NASA is pushing back the next two Artemis missions to the moon — including the first crewed lunar mission in more than 50 years — by around 12 months in order to give commercial partners more time to develop their technology.
Artemis II is now scheduled for no earlier than September 2025 and Artemis III, the mission that will send humans to the lunar south pole, is now scheduled for September 2026. The date of the fourth Artemis mission remains unchanged (September 2028).
The Artemis program involves a complicated architecture that includes critical contributions from major commercial partners, including SpaceX, Blue Origin and aerospace primes Lockheed Martin, Northrop Grumman and Boeing.
The plans look roughly like this: For Artemis II, NASA will use its massive Space Launch System rocket (the same rocket that launched just over a year ago for Artemis I) and its Orion capsule to send a crew of four on a 10-day journey through space. That includes three Americans and one Canadian.
Artemis III is substantially more complex. While two astronauts will launch on SLS and travel in Orion as in the prior mission, the capsule must then dock with an orbiting SpaceX Starship to bring them to the surface.

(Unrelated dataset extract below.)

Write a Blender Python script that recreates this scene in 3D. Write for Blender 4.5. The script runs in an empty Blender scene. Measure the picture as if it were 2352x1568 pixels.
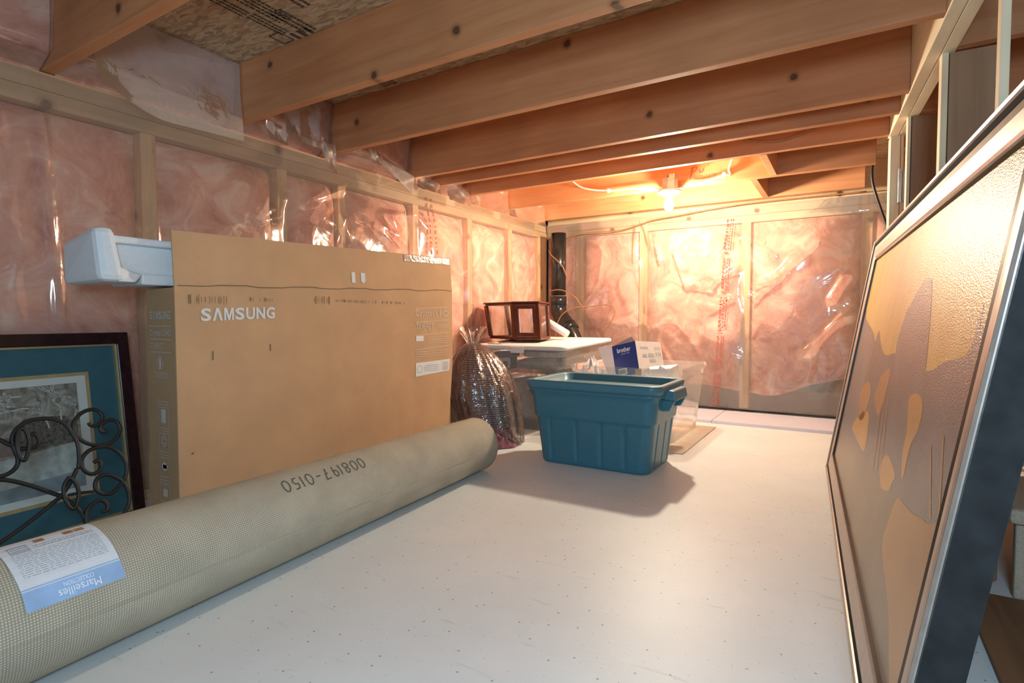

In 2021, the agency selected SpaceX under a $2.9 billion contract to develop that, called the Human Landing System, but it isn’t as simple as it might sound. That’s because SpaceX must also develop in-orbit refueling capabilities, as the architecture involves Starship refueling in space before picking up the astronauts.
After delivering astronauts to the moon, the Starship HLS must then launch from the surface before docking with Orion. It will take an incredible number of Starships, each with propellant transfer capabilities — around 10 tankers, SpaceX senior engineer Jessica Jensen said during the press conference.
Each of these pieces on its own — SLS, Orion, the Starship Human Landing System and in-orbit refueling — is a gargantuan, historic task; in concert, it’s nothing less than unprecedented.
Adding to the complications is the fact that Artemis III will need new spacesuits; NASA selected Axiom Space in 2022 to deliver those suits at a contract value of $228.5 million.
It’s not just the commercial companies that need more time, of course. NASA officials also outlined a handful of issues they discovered after the demonstration launch of SLS in late 2022. That includes issues with Orion’s heat shield, the life support system and the abort system.
NASA’s associate administrator summed it up nicely during a Tuesday press release, calling for “a realistic plan” when considering the incredible technical challenges ahead.
“We’re looking at our Starship progress and need for propellant transfer, the need for numerous landings, we’re looking at our spacesuits that we’re acquiring in a different manner than we’ve done before, and developing the new spacesuits as well,” he said. “It’s an incredibly large challenge and a really big deal.”
Agency administrators further emphasized that safety is the top priority, and no doubt crewed missions come with a host of additional challenges and significantly higher stakes than uncrewed missions. Indeed, during the press conference NASA deputy associate administrator Amit Kshatriya admitted that even the new dates for the program were aggressive given the technical work ahead.